French president vows “to go all the way” after promising new law on “publication and control” of ministers’ wealth.

The French president has said he will all the way to clean up French politics after a former budget minister was charged in a tax-fraud inquiry linked to his secret foreign bank account.

Speaking in the Moroccan capital Rabat on Thursday, Francois Hollande said France was a great nation that would “not accept being humiliated.”

“I will go all the way on these questions because I have nothing to fear from the strict application of the laws that exist and the application of the new laws” announced, he said.

Jerome Cahuzac, the former budget minister, admitted on Tuesday to having had a hidden account overseas for nearly two decades.

Hollande pledged on Wednesday that a new law on the “publication and control” of ministers’ wealth would be presented within weeks.

He said he would ban anyone guilty of fraud from holding public office in France.

No protection

Hollande earlier said Cahuzac had benefited from no protection over the account.

“I affirm here that Jerome Cahuzac did not benefit from any form of protection, other than the presumption of innocence. And he left the government at my request immediately after the opening of an investigation,” he said in a pre-recorded statement distributed to broadcasters.

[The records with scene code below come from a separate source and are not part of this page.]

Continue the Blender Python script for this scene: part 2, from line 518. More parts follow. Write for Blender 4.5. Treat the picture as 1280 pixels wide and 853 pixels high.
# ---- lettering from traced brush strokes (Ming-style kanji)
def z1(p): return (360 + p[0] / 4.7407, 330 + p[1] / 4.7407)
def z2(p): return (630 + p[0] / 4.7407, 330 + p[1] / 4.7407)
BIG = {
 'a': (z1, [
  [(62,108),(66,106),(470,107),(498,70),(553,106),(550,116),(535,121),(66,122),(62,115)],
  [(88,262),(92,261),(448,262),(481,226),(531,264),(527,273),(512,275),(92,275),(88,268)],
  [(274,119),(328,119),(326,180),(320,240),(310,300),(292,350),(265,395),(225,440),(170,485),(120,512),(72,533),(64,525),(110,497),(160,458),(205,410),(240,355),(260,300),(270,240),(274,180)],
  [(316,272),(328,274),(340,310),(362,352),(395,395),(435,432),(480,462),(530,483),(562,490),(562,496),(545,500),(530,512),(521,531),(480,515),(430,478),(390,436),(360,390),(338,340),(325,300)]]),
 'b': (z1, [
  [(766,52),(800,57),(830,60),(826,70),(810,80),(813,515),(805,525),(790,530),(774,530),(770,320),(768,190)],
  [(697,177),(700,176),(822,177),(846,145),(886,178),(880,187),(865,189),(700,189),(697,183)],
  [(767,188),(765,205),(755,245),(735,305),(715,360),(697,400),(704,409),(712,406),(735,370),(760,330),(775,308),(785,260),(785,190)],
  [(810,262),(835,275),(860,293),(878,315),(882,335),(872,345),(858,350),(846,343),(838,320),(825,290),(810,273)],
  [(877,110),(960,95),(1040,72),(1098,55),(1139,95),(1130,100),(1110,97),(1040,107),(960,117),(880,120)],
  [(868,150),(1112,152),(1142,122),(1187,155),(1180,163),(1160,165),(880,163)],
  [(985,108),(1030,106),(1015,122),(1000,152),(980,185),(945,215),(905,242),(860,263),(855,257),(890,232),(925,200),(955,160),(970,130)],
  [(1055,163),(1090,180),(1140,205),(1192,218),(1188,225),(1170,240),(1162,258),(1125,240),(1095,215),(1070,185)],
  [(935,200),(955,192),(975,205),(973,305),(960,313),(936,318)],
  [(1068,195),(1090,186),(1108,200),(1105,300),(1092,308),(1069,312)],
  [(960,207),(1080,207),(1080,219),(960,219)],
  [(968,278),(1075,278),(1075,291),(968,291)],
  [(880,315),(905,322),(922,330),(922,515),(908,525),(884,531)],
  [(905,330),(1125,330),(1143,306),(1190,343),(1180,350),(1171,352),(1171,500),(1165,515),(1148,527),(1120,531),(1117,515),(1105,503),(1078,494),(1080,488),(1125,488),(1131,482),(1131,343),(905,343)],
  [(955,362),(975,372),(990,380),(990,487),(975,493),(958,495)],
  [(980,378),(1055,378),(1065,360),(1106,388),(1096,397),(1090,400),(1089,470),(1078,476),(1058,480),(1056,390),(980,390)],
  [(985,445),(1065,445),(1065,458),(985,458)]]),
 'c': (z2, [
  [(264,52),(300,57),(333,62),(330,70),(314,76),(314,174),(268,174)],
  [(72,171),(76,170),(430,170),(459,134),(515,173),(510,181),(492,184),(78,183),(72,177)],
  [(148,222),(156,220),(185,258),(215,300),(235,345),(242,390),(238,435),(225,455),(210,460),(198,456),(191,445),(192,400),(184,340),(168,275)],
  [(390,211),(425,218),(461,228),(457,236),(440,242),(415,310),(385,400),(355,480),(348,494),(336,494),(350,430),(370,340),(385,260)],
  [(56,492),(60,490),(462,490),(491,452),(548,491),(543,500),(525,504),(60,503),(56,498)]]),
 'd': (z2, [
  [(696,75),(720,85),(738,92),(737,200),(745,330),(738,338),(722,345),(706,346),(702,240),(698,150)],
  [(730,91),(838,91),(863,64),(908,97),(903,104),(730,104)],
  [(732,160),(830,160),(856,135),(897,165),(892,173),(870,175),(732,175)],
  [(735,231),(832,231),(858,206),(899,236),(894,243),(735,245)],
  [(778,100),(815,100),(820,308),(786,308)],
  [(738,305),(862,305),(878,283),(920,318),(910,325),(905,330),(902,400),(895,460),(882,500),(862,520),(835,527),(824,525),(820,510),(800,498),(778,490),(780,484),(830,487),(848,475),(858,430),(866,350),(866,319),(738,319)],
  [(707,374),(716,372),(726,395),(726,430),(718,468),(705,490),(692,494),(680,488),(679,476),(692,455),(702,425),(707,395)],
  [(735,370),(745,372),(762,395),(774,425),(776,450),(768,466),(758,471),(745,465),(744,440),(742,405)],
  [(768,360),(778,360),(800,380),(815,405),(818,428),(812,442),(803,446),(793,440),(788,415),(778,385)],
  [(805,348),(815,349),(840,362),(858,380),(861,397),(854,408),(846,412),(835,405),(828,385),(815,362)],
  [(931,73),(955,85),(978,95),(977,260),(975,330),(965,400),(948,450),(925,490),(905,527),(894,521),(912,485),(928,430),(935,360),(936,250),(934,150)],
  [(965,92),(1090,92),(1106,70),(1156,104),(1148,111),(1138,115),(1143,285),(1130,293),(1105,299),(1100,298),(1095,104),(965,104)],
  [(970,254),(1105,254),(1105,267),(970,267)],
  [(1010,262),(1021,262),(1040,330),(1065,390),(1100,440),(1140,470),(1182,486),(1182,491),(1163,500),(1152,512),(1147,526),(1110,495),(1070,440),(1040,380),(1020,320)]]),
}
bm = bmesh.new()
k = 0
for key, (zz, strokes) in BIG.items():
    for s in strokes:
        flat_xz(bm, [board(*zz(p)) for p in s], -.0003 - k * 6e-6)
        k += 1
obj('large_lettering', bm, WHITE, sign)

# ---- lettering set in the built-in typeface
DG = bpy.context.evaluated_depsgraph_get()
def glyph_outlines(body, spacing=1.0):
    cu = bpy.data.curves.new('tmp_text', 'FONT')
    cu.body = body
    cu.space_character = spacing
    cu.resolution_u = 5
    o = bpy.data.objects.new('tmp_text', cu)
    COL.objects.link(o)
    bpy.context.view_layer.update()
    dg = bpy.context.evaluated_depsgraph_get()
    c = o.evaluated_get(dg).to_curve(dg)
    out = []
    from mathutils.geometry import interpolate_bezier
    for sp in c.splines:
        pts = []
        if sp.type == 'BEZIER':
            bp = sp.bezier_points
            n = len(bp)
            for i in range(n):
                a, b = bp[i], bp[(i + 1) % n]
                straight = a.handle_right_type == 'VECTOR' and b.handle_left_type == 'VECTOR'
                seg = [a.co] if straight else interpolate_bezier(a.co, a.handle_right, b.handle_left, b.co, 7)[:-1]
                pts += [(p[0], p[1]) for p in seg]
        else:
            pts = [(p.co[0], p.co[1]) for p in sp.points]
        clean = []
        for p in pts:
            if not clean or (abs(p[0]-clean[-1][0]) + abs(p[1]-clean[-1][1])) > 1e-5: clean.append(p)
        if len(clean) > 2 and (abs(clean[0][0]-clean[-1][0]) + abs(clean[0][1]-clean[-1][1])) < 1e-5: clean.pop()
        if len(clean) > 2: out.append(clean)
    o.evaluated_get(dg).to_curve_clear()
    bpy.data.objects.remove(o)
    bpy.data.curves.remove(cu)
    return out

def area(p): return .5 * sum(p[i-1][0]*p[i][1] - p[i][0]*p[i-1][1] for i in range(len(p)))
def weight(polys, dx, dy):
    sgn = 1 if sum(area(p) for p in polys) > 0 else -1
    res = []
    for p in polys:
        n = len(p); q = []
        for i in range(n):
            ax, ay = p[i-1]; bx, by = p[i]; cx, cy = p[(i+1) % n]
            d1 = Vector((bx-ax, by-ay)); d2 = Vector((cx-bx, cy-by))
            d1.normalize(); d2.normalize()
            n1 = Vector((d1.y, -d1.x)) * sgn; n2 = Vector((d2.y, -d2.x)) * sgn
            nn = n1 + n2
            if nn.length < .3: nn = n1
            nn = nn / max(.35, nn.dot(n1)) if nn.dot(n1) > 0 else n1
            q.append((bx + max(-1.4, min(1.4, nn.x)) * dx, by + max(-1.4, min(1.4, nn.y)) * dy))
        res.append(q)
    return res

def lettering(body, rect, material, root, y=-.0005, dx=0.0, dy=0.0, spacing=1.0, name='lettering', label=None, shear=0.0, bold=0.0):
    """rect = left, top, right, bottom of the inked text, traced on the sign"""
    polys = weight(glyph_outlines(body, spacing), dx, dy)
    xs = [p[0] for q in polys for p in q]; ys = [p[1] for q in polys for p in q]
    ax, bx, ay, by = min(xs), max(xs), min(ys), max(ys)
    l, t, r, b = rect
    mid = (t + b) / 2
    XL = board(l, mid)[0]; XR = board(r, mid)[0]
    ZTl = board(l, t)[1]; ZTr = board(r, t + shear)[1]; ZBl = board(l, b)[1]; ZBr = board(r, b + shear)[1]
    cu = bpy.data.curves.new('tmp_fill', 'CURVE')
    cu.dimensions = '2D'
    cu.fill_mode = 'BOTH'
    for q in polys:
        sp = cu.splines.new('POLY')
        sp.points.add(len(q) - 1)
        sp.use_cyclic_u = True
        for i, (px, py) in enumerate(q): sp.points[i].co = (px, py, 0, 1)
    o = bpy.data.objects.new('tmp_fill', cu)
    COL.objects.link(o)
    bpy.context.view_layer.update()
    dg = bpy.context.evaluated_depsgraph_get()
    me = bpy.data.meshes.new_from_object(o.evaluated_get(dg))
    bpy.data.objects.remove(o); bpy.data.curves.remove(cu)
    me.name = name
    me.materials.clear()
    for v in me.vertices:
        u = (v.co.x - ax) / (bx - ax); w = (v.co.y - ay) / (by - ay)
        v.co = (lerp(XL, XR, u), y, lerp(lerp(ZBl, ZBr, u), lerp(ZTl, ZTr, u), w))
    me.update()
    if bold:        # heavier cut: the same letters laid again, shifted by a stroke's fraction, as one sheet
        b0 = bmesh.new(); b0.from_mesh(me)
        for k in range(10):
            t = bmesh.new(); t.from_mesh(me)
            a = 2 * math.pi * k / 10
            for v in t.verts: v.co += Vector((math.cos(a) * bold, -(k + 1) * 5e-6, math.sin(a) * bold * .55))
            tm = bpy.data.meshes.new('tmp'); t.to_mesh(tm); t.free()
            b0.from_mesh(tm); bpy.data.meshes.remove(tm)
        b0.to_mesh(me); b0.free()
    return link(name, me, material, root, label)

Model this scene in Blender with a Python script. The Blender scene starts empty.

“He tricked the highest authorities in the country: the head of state, the government, parliament, and through it all the French people. It’s a grave and unforgivable error.”

Hollande outlined three measures planned in the wake of the revelations – a re-enforcement of the independence of the judiciary, the introduction of a register of assets for parliamentarians and a ban of elected officials found guilty of tax offences holding public office.

Cahuzac’s admission he held a $770,000 bank account was a blow to Hollande’s 10-month-old government, whose popularity is facing all-time lows in opinion polls.

Cahuzac resigned on March 19 after an investigation into the Swiss bank account he allegedly used to hide assets from the tax authorities.

Fresh scrutiny

Hollande’s 10-month-old government faced fresh scrutiny on Thursday as the Le Monde daily, citing leaked corporate data, reported that his former campaign treasurer had joint ownership of two firms registered in the Cayman Islands, a Caribbean tax haven.

Jean-Jacques Augier told French media that he had no personal investment in the Cayman Islands and was ready to show his corporate accounts to authorities if they requested them.

Augier is among thousands of holders of offshore accounts who have had their identities exposed by millions of emails and leaked records from offshore tax havens.

The investigation, published by the Guardian and Le Monde newspapers, was carried out by a variety of media organisations in conjunction with the Washington-based International Consortium of Investigative Journalists.

Global Witness, London-based transparency campaigners, called on the G8 to take the revelations as a wake-up call and require the names of company owners to be made public.

“This revelation of the extent of financial secrecy should act as a wake-up call to us all,” Stuart McWilliam, Global Witness spokesman, said.